Daily Kos

Bush gives democracy to Middle East?

Sun Mar 06, 2005 at 06:42:44 PM PDT

The Sunday talk shows made it clear this weekend that Bush is attempting to declare victory in Iraq and to take credit for a sweeping tide of democracy in the Middle East in order to silence critics of his Iraq policy. If Bush can score a victory with the debacle in Iraq, the Republicans will be able to turn Bush into a "great" president and Dems will be on the defense in foreign policy for a long time.

While, we can argue valiantly to the American people that victory has still not been achieved in Iraq, most people just want to move on thinking we won and we would merely come out looking like spoilsports, pessimists, or sore losers if we try to argue that somehow none of it matters because Bush was wrong to invade. I think a better way to go is to argue that Bush is unfairly taking credit for what the people of Iraq, Ukraine, Palestine, and Lebanon have done for themselves. Kind of like Al Gore supposedly saying he "invented the Internet."
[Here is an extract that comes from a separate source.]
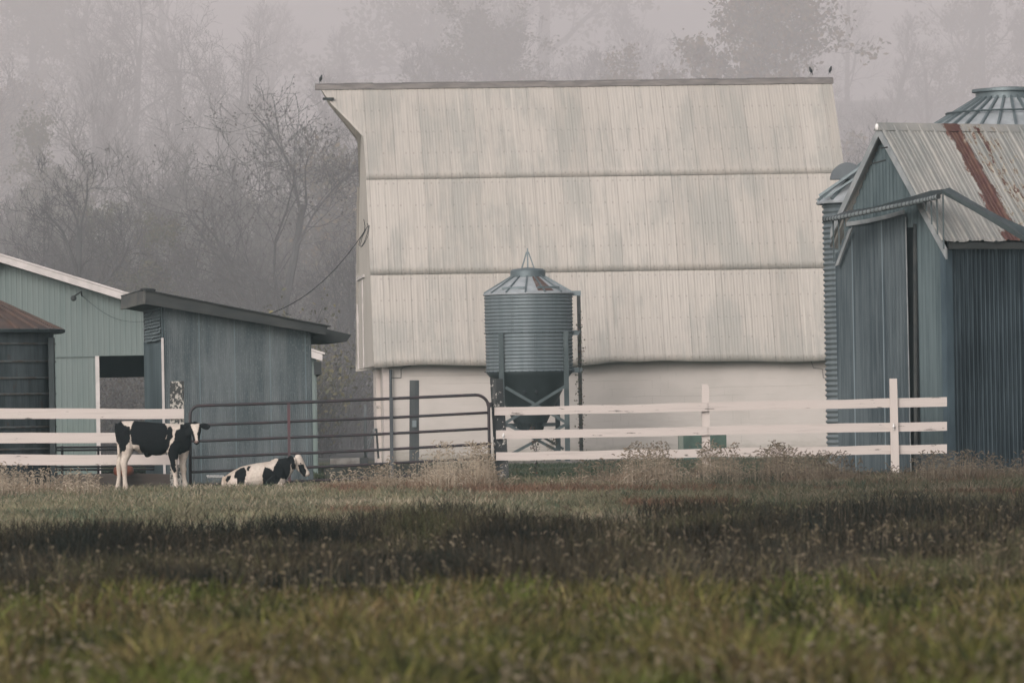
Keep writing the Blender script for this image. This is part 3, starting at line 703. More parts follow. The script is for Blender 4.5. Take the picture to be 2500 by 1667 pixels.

We can't let this talking point go unchallenged, so help craft a solution as only the combined might of the pajamahadeen can.

Bush is attempting to silence his critics by declaring a huge victory for his Bush doctrine and to say that the costs of Iraq have been worth it for not only have we toppled Saddam's regime but it seems we have given way to a new dawn of democracy in that troubled are of the world. We must not let this happen for it will hamper Democrats in the realm of foreign policy for years, if not decades, to come.
I think we should rightly point out that the election in Iraq was the result of the desire for change, and that Bush cannot take credit for what the Iraqis did themselves (in fact, in trying to show that security forces are stepping up, I heard a Republican today claim that Iraqis provided the majority of security on election day- this only helps our case).

I am even going to have to make a distasteful analogy here- It's like the Nazis taking credit for giving Jews their own homeland. After all, by perpetrating the Holocaust, Hitler gave rise to an overwhelming desire to secure a Jewish state, so by the GOP's logic, the Jews should be thanking the Nazis for Israel- a flawed analogy perhaps, but an appropriate one if you want to follow the fallacious logic of the Republican talking point.

Don't you think this deserves to be rebutted strongly? Does anyone have any ideas for how best to present the case against Bush?